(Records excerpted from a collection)
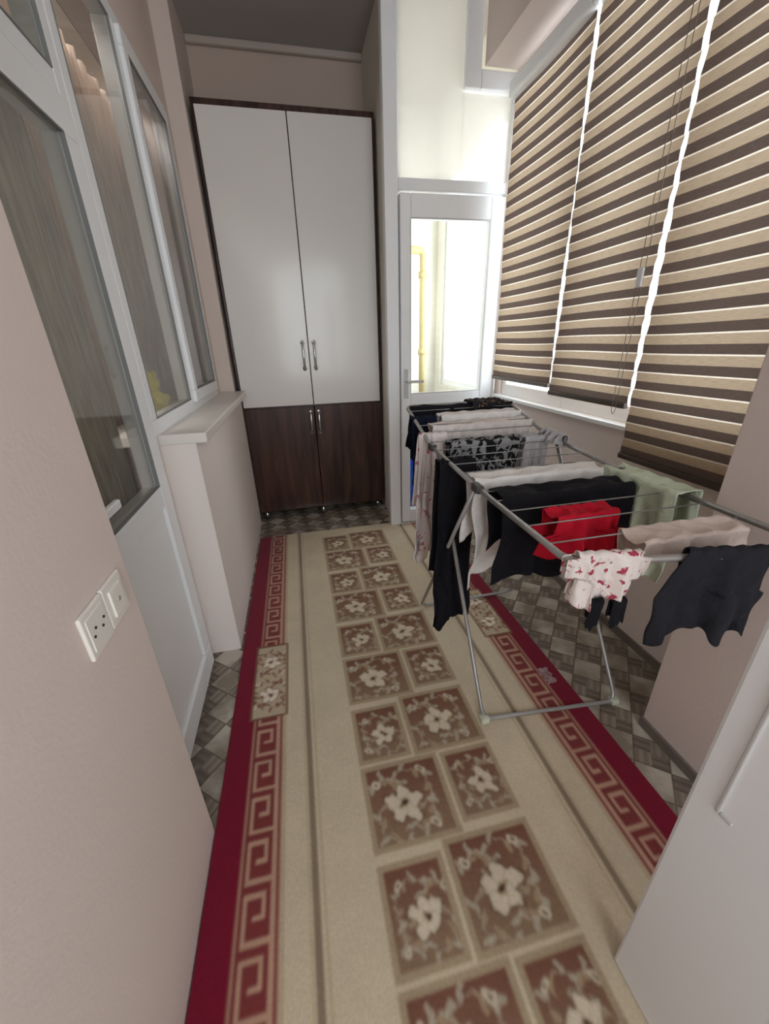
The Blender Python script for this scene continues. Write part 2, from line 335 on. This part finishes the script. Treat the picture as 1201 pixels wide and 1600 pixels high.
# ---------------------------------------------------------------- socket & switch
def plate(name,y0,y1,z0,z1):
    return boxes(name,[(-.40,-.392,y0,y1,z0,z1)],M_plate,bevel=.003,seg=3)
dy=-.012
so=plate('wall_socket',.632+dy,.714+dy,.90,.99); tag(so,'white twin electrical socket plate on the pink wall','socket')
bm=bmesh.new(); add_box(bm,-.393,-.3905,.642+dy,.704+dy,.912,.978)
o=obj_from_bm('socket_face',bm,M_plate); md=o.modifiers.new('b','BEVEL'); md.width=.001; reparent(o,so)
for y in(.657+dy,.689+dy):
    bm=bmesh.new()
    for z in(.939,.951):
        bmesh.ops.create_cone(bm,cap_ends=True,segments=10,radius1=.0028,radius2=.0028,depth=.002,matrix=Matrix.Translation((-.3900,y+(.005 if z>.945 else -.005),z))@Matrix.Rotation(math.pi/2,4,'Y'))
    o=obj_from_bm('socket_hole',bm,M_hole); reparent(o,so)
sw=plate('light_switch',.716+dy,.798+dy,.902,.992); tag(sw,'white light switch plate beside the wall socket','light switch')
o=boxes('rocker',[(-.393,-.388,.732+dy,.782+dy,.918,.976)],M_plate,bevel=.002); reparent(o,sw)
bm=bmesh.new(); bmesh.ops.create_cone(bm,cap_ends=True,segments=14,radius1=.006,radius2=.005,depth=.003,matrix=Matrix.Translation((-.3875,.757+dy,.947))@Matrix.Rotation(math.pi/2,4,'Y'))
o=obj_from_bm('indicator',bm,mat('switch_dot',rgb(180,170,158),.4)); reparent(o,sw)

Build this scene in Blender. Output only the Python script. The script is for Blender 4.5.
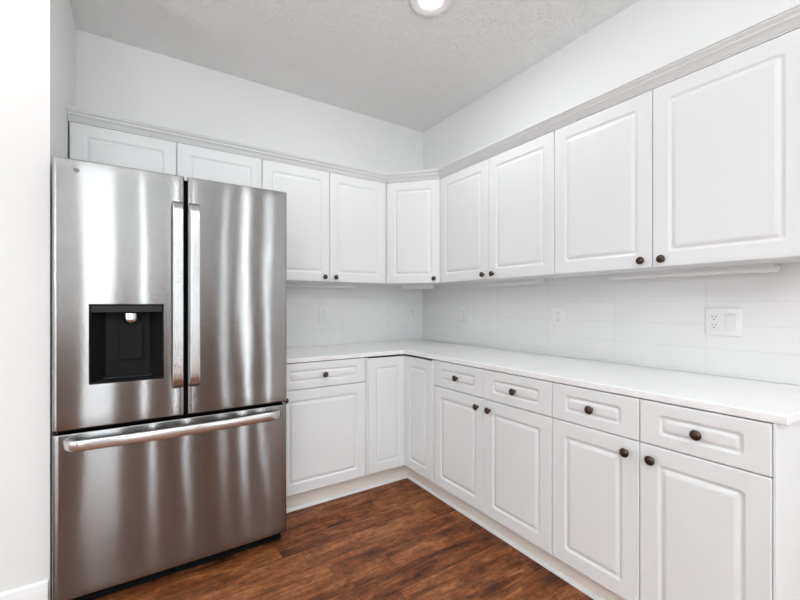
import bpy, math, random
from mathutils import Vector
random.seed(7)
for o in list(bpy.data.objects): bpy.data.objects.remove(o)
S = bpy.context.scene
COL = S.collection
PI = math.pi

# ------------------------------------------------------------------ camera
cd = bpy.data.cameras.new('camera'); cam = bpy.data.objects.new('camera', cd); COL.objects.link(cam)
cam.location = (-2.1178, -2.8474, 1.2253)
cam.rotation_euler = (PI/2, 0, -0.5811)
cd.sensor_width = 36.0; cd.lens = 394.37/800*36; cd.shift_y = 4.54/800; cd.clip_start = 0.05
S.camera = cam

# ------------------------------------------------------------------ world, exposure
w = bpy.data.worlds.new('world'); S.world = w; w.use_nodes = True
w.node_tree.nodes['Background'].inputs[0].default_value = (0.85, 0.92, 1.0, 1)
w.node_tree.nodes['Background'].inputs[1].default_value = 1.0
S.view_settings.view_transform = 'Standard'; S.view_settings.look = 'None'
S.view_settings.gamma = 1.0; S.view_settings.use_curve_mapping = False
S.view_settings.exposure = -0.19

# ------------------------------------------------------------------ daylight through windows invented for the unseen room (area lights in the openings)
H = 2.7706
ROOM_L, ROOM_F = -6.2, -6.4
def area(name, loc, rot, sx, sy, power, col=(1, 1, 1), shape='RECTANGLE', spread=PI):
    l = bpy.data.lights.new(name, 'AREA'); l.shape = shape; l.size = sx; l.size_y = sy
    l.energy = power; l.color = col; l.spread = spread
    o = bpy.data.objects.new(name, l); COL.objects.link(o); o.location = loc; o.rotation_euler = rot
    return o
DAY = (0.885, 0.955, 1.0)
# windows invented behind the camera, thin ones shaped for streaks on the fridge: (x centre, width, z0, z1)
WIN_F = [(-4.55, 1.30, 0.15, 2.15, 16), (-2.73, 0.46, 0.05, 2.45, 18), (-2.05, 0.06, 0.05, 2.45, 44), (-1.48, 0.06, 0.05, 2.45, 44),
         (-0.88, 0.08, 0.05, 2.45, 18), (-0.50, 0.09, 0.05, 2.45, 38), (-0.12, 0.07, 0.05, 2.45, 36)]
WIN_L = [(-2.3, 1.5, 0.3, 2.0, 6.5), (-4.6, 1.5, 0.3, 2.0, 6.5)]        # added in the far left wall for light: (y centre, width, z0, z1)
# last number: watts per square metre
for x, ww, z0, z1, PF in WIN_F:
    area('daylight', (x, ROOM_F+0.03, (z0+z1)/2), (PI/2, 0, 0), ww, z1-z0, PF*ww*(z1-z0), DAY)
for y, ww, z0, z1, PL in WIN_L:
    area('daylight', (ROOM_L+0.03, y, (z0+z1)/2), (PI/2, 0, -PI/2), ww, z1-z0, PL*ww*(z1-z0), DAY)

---

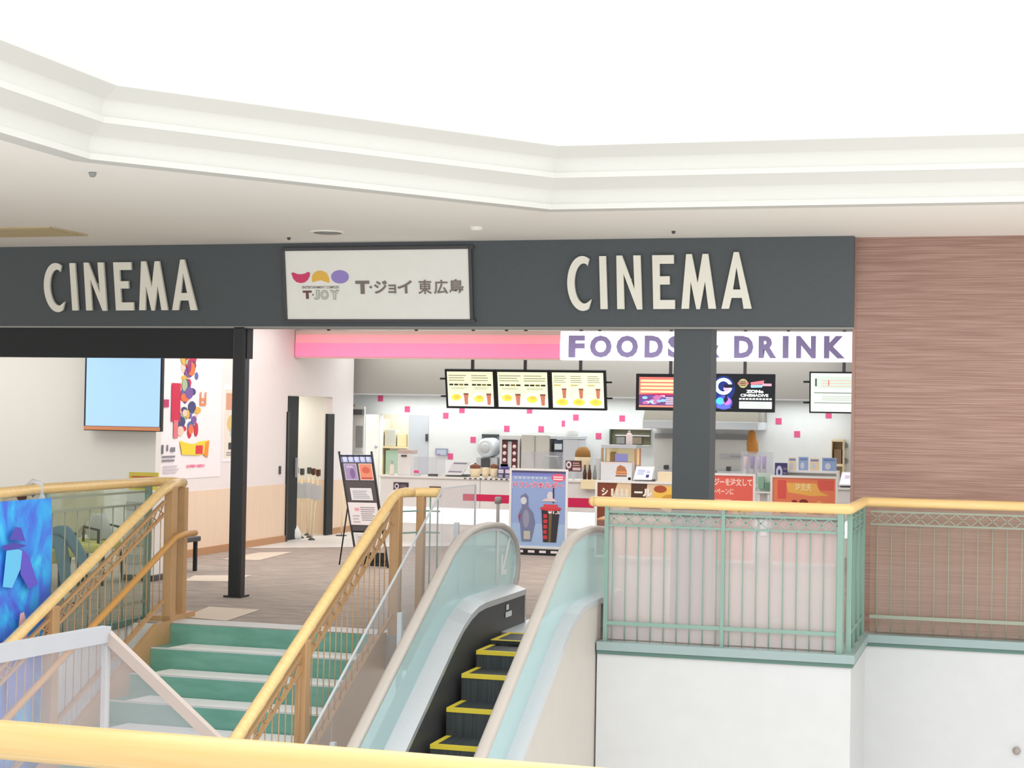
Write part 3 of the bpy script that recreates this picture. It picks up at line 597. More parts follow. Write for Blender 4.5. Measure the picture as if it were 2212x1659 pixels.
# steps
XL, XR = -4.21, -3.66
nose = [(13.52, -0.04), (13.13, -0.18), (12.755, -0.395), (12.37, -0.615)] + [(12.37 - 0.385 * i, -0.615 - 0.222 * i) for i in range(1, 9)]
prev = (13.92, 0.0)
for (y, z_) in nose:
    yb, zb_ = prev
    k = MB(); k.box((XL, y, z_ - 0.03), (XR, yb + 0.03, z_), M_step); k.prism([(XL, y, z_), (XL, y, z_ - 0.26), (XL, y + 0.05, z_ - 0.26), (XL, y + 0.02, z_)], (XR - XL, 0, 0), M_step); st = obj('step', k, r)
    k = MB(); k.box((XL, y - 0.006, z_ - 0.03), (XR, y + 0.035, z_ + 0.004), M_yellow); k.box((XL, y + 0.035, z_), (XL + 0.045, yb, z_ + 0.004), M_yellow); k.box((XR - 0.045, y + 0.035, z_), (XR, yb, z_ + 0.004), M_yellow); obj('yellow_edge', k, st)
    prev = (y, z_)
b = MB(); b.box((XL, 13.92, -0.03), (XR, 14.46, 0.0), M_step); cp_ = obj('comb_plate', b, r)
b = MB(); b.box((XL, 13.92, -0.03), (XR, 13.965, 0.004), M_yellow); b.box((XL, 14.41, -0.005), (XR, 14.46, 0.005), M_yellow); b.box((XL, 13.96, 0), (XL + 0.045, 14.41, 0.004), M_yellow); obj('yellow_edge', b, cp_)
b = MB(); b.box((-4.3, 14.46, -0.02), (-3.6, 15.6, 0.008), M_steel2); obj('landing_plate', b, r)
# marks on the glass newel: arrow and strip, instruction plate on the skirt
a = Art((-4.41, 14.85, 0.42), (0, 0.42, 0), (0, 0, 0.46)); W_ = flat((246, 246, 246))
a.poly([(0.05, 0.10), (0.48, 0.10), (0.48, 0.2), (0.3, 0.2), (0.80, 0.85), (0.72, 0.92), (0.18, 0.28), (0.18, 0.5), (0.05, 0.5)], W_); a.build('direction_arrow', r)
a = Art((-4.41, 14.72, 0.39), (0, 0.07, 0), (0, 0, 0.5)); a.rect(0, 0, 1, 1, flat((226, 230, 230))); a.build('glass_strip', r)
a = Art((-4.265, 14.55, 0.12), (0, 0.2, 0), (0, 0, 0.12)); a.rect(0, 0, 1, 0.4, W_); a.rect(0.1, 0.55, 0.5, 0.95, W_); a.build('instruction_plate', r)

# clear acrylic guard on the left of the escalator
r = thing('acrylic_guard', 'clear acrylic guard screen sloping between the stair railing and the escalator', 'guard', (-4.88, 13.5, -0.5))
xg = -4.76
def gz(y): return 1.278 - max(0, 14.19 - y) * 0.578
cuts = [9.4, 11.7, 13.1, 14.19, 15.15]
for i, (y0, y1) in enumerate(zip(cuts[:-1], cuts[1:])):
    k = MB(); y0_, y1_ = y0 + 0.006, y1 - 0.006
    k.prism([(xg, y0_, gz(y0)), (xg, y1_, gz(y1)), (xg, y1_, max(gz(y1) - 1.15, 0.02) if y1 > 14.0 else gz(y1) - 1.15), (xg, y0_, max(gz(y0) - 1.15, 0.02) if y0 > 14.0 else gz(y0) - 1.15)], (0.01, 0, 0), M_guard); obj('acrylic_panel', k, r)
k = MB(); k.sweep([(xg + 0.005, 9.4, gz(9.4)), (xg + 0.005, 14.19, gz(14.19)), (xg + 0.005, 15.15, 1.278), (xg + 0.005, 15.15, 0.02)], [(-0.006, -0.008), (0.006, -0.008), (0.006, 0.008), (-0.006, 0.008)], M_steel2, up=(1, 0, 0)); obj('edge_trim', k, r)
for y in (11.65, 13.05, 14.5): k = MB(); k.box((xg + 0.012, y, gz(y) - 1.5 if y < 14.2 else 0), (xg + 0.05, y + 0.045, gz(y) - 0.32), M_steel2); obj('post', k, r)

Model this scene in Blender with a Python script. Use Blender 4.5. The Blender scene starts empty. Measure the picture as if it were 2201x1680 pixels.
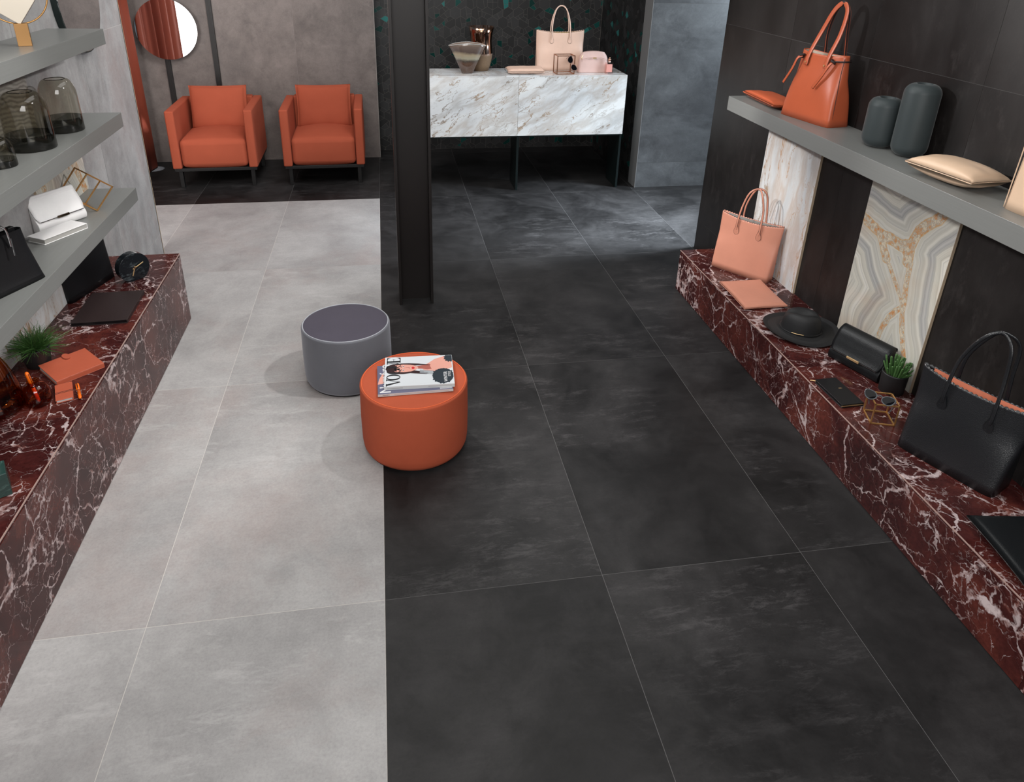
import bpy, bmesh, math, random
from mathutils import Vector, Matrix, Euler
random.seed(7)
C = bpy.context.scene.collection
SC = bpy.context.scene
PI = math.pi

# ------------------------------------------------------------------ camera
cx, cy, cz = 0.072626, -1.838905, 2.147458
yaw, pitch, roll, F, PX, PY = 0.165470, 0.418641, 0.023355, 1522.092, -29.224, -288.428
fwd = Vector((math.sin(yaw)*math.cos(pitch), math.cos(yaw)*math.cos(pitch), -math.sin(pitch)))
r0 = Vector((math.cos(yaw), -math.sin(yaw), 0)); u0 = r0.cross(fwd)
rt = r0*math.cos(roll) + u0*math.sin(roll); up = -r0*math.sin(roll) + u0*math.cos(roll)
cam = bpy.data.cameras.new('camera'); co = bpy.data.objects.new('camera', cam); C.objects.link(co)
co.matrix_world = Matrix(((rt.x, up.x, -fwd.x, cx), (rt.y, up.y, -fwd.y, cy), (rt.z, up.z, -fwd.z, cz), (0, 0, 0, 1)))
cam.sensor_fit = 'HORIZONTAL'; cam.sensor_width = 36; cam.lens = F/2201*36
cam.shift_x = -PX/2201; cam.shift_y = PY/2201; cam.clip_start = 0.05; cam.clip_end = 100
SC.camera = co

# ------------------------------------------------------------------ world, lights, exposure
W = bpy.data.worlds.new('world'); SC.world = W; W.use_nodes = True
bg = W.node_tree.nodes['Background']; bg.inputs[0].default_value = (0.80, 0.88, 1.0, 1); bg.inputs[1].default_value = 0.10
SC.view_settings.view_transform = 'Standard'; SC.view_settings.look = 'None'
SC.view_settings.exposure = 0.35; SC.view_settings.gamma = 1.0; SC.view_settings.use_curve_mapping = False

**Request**
Filter the records above for "Write" and copy every matching line.

**Exercise solution**
The Blender Python script for this scene continues. Write part 2, from line 335 on. This part finishes the script. Treat the picture as 1201 pixels wide and 1600 pixels high.
Write part 3 of the bpy script that recreates this picture. It picks up at line 597. More parts follow. Write for Blender 4.5. Measure the picture as if it were 2212x1659 pixels.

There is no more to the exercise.